-- BEGIN --

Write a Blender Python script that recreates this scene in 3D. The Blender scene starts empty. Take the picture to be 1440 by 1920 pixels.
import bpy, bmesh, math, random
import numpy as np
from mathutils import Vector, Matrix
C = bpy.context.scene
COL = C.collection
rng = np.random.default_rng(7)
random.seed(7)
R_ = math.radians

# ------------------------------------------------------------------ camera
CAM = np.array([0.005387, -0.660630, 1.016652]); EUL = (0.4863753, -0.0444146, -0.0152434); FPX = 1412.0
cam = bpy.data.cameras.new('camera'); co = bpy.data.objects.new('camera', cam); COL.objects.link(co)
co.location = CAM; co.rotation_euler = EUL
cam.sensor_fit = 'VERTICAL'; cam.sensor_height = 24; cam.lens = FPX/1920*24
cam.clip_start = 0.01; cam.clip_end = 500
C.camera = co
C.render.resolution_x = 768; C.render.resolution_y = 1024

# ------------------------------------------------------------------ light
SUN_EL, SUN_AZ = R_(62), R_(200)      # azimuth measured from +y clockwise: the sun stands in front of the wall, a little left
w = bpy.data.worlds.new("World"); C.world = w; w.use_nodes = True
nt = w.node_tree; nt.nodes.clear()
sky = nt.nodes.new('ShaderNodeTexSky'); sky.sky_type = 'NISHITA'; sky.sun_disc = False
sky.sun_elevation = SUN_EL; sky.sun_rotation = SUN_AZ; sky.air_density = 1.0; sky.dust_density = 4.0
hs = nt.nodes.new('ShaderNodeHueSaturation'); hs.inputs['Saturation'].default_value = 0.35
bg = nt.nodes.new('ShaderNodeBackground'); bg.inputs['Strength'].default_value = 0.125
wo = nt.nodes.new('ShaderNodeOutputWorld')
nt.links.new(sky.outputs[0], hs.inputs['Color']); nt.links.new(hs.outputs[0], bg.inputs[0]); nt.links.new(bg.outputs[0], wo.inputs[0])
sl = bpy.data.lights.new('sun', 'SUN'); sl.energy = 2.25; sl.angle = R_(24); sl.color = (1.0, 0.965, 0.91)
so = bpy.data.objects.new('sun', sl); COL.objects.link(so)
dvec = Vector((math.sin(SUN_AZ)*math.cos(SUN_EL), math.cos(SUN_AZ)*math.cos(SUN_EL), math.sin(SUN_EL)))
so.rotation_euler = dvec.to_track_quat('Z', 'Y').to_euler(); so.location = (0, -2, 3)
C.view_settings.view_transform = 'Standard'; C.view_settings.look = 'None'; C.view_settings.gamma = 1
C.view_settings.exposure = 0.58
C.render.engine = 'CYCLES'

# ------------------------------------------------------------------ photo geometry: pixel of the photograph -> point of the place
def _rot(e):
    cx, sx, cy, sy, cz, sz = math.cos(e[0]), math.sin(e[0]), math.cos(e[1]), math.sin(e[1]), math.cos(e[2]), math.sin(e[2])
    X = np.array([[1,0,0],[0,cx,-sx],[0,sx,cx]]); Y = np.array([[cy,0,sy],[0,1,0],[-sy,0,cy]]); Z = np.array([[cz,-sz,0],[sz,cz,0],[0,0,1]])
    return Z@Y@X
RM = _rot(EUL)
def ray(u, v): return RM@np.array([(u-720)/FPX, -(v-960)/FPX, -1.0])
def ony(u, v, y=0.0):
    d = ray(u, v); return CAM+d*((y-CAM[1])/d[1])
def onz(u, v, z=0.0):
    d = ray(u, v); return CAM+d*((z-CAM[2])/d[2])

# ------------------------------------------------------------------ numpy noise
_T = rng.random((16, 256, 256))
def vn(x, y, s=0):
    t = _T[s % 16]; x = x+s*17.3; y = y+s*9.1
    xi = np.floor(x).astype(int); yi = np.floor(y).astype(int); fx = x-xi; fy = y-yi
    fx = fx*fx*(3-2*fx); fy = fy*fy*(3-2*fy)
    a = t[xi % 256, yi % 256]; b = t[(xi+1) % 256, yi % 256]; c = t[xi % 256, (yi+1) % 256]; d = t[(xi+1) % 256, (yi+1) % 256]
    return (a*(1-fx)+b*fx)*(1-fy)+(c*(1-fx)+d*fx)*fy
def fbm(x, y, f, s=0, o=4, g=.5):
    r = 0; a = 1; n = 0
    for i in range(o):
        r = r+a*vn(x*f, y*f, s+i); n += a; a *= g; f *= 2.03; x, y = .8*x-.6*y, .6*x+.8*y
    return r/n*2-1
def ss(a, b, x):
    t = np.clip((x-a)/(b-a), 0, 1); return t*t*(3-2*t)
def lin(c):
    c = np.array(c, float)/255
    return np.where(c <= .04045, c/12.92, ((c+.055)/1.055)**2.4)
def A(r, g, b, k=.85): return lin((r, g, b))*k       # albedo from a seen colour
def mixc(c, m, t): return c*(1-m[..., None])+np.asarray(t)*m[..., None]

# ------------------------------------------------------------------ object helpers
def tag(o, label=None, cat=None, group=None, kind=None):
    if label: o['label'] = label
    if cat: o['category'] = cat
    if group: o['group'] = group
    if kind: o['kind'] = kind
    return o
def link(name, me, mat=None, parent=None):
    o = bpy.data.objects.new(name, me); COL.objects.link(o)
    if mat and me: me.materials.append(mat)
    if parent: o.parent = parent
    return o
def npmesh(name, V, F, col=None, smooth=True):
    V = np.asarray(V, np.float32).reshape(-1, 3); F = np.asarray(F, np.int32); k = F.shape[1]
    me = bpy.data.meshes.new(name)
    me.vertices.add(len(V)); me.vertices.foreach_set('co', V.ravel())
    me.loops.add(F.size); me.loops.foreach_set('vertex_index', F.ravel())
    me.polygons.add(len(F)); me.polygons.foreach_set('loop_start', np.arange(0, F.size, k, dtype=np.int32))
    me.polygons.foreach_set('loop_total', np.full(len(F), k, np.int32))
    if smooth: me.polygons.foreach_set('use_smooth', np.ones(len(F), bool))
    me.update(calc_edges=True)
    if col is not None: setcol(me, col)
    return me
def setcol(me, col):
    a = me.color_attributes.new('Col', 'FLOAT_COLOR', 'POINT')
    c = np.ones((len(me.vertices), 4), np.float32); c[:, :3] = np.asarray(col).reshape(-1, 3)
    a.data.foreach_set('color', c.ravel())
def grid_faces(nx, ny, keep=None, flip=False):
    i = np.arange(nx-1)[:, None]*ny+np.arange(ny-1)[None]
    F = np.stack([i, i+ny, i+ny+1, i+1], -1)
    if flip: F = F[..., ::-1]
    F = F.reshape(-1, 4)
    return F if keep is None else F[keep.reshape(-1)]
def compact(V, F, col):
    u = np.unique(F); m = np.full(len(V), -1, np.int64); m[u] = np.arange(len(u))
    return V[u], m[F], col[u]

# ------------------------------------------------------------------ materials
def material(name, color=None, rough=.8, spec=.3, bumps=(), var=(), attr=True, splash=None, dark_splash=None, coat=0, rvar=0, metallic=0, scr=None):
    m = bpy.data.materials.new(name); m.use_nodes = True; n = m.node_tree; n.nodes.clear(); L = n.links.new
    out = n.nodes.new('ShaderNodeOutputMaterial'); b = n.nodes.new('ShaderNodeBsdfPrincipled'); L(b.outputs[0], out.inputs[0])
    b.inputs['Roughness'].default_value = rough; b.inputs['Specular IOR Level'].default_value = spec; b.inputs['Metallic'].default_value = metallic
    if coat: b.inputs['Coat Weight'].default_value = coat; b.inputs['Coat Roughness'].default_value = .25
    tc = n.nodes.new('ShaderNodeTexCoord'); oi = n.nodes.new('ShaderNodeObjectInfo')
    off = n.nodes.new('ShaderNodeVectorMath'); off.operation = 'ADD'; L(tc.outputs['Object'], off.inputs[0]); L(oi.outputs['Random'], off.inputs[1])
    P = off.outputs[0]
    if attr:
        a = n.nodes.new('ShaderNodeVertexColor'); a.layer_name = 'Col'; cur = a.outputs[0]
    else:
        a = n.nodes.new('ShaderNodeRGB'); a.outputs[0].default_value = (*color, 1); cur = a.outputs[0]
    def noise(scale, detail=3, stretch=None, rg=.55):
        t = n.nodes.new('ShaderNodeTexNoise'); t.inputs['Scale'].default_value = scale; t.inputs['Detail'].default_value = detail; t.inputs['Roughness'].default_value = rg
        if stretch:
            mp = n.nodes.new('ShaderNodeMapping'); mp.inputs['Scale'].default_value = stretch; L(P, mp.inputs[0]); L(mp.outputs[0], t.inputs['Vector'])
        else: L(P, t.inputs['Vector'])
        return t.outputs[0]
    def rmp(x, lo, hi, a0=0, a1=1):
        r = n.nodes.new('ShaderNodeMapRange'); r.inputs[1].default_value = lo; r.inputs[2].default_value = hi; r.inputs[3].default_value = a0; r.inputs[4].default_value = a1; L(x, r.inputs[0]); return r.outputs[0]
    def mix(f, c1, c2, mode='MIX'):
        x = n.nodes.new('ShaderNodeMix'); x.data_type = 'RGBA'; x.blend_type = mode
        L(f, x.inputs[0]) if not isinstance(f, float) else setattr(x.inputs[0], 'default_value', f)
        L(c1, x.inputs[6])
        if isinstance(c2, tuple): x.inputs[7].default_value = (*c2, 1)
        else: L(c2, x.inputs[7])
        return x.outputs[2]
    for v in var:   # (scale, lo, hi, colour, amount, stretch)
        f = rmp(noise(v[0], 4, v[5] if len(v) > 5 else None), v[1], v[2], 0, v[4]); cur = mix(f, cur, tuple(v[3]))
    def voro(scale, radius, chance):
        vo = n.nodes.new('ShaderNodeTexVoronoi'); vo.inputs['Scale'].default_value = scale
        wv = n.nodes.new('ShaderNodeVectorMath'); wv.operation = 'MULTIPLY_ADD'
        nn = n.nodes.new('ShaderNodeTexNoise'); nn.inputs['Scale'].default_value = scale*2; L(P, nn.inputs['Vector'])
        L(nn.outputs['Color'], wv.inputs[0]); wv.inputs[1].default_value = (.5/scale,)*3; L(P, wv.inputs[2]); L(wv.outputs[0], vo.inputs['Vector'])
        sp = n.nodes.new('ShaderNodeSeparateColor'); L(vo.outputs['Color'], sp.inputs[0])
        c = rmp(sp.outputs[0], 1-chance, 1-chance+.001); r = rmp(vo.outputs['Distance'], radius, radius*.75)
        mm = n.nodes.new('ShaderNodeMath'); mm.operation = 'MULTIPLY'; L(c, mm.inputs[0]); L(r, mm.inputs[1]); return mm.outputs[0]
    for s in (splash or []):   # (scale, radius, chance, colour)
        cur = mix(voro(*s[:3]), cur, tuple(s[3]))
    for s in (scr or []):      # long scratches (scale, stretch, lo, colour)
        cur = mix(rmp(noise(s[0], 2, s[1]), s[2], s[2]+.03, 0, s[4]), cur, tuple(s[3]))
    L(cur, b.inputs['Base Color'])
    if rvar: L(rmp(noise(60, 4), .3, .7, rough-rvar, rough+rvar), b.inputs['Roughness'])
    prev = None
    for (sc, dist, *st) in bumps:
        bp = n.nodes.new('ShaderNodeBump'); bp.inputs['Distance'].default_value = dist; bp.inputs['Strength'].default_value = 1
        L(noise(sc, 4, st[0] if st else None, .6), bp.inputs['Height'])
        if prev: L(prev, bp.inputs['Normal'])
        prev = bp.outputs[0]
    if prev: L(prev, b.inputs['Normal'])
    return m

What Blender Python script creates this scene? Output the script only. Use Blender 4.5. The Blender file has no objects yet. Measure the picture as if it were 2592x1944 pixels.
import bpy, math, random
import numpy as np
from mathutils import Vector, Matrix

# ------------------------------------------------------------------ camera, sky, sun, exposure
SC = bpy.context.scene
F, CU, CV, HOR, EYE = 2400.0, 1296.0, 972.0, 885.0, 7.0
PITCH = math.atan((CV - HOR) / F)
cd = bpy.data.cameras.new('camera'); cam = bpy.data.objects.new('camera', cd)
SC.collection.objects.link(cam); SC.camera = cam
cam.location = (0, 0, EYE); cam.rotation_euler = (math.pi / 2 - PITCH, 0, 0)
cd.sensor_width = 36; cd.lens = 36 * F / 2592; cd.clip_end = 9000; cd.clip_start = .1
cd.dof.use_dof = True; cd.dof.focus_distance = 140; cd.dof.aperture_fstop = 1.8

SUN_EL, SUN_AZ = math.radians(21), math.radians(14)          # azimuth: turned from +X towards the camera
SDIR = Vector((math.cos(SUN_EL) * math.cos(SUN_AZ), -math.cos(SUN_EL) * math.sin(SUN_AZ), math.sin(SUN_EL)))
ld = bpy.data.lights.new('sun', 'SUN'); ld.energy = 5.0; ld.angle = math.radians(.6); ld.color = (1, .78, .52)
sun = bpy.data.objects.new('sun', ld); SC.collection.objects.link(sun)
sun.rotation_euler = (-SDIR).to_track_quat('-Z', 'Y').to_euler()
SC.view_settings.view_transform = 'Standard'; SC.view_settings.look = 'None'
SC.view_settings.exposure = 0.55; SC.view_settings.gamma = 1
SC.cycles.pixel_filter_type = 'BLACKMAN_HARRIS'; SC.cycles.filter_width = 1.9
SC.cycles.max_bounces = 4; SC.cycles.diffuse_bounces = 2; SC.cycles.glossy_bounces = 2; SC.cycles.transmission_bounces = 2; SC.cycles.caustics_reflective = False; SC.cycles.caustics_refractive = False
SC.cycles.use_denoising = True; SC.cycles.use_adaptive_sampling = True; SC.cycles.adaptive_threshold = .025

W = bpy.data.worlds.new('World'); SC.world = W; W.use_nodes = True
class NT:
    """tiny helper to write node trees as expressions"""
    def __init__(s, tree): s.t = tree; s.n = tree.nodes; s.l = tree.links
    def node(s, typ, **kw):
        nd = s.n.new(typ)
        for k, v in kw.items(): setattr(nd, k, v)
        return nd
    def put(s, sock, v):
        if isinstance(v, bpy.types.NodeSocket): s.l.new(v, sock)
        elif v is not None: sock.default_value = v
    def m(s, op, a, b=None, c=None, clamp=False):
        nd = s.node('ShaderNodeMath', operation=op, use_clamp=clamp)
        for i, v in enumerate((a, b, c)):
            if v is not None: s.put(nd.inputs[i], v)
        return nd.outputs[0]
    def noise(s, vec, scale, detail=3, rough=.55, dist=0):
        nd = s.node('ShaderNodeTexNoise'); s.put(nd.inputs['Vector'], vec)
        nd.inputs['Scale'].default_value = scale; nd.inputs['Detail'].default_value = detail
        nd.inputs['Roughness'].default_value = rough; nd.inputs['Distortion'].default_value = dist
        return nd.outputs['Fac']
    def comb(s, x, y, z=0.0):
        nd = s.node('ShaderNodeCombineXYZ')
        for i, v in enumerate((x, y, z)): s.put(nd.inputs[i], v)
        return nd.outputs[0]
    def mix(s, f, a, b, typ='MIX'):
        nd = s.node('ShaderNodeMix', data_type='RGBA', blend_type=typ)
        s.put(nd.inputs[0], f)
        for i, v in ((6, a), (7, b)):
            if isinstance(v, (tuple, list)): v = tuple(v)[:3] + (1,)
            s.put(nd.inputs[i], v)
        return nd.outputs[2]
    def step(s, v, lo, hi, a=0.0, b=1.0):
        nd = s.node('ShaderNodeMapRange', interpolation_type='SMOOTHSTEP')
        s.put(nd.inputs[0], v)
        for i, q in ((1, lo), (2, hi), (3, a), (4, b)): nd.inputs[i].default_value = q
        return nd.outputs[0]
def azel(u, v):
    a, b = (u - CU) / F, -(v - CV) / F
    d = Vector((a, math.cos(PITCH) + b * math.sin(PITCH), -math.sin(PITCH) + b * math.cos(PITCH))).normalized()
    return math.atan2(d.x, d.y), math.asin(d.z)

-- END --

• TASK TO CARRY OUT: Restate, word for word and with nothing added, the lines from the first line of the listing through the one where "C.render.resolution_x = 768;" stands.

• FULL SOLUTION:
Write a Blender Python script that recreates this scene in 3D. The Blender scene starts empty. Take the picture to be 1440 by 1920 pixels.
import bpy, bmesh, math, random
import numpy as np
from mathutils import Vector, Matrix
C = bpy.context.scene
COL = C.collection
rng = np.random.default_rng(7)
random.seed(7)
R_ = math.radians

# ------------------------------------------------------------------ camera
CAM = np.array([0.005387, -0.660630, 1.016652]); EUL = (0.4863753, -0.0444146, -0.0152434); FPX = 1412.0
cam = bpy.data.cameras.new('camera'); co = bpy.data.objects.new('camera', cam); COL.objects.link(co)
co.location = CAM; co.rotation_euler = EUL
cam.sensor_fit = 'VERTICAL'; cam.sensor_height = 24; cam.lens = FPX/1920*24
cam.clip_start = 0.01; cam.clip_end = 500
C.camera = co
C.render.resolution_x = 768; C.render.resolution_y = 1024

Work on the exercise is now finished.